PROBLEM REQUIREMENTS: Everything from the first line down to the line containing "MB().box((a.x + (b.x" should be reproduced exactly; please include nothing else.

DATA SHOWN:

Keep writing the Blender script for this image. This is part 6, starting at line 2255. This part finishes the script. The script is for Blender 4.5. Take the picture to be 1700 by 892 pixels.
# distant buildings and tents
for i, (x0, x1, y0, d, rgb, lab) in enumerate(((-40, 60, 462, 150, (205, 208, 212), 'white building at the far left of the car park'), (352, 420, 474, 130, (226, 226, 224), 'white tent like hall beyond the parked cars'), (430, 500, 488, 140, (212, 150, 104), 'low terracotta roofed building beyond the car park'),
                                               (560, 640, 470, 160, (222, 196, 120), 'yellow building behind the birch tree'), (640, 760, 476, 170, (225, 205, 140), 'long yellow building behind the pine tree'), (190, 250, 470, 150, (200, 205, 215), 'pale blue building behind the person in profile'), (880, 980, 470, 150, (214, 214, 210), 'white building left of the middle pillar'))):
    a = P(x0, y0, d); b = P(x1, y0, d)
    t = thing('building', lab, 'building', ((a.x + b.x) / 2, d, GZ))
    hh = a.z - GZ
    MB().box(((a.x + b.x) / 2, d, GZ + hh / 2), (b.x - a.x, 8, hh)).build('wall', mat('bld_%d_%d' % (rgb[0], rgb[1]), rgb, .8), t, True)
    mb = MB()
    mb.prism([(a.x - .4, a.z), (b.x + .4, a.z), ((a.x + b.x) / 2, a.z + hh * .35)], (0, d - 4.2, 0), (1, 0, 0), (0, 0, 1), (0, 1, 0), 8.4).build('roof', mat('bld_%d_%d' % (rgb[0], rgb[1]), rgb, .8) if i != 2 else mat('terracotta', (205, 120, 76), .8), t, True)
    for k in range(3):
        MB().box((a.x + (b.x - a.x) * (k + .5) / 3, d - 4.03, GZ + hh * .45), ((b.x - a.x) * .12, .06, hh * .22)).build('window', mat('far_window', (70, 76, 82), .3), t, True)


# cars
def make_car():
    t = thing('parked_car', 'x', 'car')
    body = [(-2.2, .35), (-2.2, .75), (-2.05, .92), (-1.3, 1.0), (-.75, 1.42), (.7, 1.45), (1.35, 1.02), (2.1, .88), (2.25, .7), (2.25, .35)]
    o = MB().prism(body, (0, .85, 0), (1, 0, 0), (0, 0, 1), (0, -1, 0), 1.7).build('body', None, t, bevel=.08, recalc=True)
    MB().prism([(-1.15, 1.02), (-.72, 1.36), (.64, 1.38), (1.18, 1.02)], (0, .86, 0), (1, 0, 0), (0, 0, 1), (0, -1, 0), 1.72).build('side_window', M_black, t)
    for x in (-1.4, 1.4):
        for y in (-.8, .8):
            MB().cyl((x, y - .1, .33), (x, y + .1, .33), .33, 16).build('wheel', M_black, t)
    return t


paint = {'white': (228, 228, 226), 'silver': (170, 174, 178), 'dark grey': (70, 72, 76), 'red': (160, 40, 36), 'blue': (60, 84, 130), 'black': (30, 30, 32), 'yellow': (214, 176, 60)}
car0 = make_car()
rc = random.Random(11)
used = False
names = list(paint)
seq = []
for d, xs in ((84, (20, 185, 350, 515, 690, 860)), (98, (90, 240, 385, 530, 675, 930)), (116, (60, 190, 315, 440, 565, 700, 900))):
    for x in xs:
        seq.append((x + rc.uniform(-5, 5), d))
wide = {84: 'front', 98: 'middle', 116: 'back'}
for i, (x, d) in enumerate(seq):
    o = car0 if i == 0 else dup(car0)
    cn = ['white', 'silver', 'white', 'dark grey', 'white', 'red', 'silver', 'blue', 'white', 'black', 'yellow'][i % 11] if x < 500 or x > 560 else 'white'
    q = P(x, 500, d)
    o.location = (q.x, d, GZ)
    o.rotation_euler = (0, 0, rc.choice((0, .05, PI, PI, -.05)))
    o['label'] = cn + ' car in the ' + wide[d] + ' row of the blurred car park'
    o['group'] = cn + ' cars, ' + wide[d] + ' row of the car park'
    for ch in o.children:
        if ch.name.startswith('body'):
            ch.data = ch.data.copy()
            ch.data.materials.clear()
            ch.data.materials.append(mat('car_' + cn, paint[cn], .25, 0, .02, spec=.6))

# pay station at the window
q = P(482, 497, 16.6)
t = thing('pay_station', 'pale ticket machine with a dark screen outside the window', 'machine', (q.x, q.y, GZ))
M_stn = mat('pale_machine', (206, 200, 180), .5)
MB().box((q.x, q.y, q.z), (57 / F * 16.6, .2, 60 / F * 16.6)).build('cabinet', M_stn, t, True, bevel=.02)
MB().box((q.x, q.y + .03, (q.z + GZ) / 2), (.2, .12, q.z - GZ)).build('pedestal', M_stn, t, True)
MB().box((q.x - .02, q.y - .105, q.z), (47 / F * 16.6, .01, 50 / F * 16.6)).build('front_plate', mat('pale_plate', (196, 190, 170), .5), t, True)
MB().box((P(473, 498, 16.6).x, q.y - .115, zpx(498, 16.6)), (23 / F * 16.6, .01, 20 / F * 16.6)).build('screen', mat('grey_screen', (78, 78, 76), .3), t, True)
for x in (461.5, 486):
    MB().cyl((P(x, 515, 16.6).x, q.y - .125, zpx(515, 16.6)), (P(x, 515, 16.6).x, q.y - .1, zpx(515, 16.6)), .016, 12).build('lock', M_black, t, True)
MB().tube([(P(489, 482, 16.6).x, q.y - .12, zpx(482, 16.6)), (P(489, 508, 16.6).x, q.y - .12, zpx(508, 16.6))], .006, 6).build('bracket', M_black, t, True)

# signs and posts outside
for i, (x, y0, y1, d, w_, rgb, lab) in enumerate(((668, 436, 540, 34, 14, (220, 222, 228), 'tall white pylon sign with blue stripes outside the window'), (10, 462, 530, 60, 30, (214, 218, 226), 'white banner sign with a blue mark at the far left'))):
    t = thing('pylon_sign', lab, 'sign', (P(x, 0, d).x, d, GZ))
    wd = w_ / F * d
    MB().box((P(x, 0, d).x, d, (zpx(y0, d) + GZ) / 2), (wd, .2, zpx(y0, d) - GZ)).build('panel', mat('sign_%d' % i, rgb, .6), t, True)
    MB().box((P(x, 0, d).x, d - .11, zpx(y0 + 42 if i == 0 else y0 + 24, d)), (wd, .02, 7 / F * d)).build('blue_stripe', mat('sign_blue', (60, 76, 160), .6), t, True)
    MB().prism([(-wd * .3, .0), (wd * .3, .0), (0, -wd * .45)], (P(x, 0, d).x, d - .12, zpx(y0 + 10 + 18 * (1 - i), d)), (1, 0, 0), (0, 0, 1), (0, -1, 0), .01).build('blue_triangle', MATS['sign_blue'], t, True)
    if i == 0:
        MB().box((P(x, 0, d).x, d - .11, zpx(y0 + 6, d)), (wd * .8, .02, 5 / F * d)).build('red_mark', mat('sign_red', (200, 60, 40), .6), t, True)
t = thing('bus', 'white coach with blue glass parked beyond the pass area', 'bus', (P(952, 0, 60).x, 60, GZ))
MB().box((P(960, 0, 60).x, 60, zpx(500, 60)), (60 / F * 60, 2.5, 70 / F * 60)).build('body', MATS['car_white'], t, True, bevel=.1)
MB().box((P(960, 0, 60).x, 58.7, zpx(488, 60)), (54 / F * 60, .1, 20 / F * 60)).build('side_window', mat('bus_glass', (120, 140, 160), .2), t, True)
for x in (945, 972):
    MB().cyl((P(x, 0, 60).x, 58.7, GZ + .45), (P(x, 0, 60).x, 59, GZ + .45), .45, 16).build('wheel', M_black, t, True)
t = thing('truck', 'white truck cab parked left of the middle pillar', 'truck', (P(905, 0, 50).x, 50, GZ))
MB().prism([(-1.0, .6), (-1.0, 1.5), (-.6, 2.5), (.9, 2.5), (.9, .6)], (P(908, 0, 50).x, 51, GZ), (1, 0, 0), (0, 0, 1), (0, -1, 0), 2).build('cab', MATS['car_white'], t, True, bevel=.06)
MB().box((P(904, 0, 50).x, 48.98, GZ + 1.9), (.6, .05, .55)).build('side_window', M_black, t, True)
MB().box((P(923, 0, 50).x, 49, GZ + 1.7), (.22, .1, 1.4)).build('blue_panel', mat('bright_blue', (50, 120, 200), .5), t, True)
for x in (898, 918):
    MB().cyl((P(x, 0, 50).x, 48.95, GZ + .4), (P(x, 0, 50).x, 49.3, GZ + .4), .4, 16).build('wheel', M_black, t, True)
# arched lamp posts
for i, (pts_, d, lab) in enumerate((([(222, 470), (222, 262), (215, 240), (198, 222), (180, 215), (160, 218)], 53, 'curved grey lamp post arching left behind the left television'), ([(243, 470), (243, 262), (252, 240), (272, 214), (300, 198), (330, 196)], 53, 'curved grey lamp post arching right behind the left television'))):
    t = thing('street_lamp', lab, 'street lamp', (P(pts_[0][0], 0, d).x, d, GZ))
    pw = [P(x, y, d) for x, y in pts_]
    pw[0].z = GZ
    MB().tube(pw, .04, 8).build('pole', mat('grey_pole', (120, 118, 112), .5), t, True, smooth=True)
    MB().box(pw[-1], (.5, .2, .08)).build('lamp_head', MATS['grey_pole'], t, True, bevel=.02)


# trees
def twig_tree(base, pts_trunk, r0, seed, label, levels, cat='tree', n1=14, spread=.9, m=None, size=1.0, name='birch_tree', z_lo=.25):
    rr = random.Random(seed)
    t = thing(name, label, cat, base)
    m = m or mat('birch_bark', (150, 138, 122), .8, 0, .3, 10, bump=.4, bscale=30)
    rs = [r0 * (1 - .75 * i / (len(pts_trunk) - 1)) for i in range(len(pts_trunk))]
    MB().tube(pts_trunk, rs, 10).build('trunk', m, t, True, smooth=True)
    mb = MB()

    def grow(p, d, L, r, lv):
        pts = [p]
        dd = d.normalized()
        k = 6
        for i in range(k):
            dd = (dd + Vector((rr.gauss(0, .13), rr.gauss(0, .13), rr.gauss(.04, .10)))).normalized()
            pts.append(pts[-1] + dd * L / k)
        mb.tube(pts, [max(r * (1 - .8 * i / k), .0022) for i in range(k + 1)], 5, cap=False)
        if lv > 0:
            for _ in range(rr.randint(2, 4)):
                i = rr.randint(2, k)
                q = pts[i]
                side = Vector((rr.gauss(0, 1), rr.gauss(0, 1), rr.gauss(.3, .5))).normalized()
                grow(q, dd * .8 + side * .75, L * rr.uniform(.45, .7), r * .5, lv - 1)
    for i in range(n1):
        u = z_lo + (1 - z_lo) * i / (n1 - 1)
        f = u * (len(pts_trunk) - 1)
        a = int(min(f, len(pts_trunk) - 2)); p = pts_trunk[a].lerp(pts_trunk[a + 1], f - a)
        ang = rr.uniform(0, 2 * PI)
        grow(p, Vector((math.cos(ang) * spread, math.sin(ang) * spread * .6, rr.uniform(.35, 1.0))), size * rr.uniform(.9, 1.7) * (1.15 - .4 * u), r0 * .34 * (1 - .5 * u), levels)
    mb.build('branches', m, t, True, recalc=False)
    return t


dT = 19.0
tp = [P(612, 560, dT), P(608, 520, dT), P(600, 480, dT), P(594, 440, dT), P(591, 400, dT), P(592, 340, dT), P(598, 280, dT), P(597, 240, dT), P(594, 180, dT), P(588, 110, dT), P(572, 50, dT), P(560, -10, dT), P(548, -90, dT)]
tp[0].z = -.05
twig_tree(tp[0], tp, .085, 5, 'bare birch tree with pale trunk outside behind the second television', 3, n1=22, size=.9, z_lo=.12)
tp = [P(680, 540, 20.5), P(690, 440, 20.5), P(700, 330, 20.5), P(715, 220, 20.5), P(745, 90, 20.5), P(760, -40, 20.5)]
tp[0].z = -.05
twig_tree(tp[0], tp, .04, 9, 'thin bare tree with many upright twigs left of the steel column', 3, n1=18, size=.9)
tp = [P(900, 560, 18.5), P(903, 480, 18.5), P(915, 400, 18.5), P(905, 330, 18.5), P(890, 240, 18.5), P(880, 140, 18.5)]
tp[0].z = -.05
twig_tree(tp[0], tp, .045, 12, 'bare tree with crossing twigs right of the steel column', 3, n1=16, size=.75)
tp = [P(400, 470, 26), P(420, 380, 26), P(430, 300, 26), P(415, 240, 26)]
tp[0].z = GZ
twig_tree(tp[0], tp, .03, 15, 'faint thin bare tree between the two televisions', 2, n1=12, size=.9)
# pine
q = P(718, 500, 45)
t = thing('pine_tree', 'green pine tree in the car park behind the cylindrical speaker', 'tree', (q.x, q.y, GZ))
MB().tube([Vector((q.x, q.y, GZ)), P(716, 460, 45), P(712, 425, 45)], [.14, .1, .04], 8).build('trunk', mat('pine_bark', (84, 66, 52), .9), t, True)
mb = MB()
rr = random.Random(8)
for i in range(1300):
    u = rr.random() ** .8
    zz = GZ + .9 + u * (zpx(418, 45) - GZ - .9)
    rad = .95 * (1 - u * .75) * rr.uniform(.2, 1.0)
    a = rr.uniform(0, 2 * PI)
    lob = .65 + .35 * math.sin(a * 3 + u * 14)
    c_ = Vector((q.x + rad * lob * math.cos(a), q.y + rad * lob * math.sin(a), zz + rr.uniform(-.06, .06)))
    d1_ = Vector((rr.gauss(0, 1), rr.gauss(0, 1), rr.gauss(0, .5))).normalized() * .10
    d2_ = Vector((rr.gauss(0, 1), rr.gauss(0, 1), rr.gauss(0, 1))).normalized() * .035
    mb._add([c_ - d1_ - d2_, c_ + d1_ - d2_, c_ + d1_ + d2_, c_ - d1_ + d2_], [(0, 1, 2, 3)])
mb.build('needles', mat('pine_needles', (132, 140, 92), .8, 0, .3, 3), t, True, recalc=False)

SOLUTION TO THIS TASK:
Keep writing the Blender script for this image. This is part 6, starting at line 2255. This part finishes the script. The script is for Blender 4.5. Take the picture to be 1700 by 892 pixels.
# distant buildings and tents
for i, (x0, x1, y0, d, rgb, lab) in enumerate(((-40, 60, 462, 150, (205, 208, 212), 'white building at the far left of the car park'), (352, 420, 474, 130, (226, 226, 224), 'white tent like hall beyond the parked cars'), (430, 500, 488, 140, (212, 150, 104), 'low terracotta roofed building beyond the car park'),
                                               (560, 640, 470, 160, (222, 196, 120), 'yellow building behind the birch tree'), (640, 760, 476, 170, (225, 205, 140), 'long yellow building behind the pine tree'), (190, 250, 470, 150, (200, 205, 215), 'pale blue building behind the person in profile'), (880, 980, 470, 150, (214, 214, 210), 'white building left of the middle pillar'))):
    a = P(x0, y0, d); b = P(x1, y0, d)
    t = thing('building', lab, 'building', ((a.x + b.x) / 2, d, GZ))
    hh = a.z - GZ
    MB().box(((a.x + b.x) / 2, d, GZ + hh / 2), (b.x - a.x, 8, hh)).build('wall', mat('bld_%d_%d' % (rgb[0], rgb[1]), rgb, .8), t, True)
    mb = MB()
    mb.prism([(a.x - .4, a.z), (b.x + .4, a.z), ((a.x + b.x) / 2, a.z + hh * .35)], (0, d - 4.2, 0), (1, 0, 0), (0, 0, 1), (0, 1, 0), 8.4).build('roof', mat('bld_%d_%d' % (rgb[0], rgb[1]), rgb, .8) if i != 2 else mat('terracotta', (205, 120, 76), .8), t, True)
    for k in range(3):
        MB().box((a.x + (b.x - a.x) * (k + .5) / 3, d - 4.03, GZ + hh * .45), ((b.x - a.x) * .12, .06, hh * .22)).build('window', mat('far_window', (70, 76, 82), .3), t, True)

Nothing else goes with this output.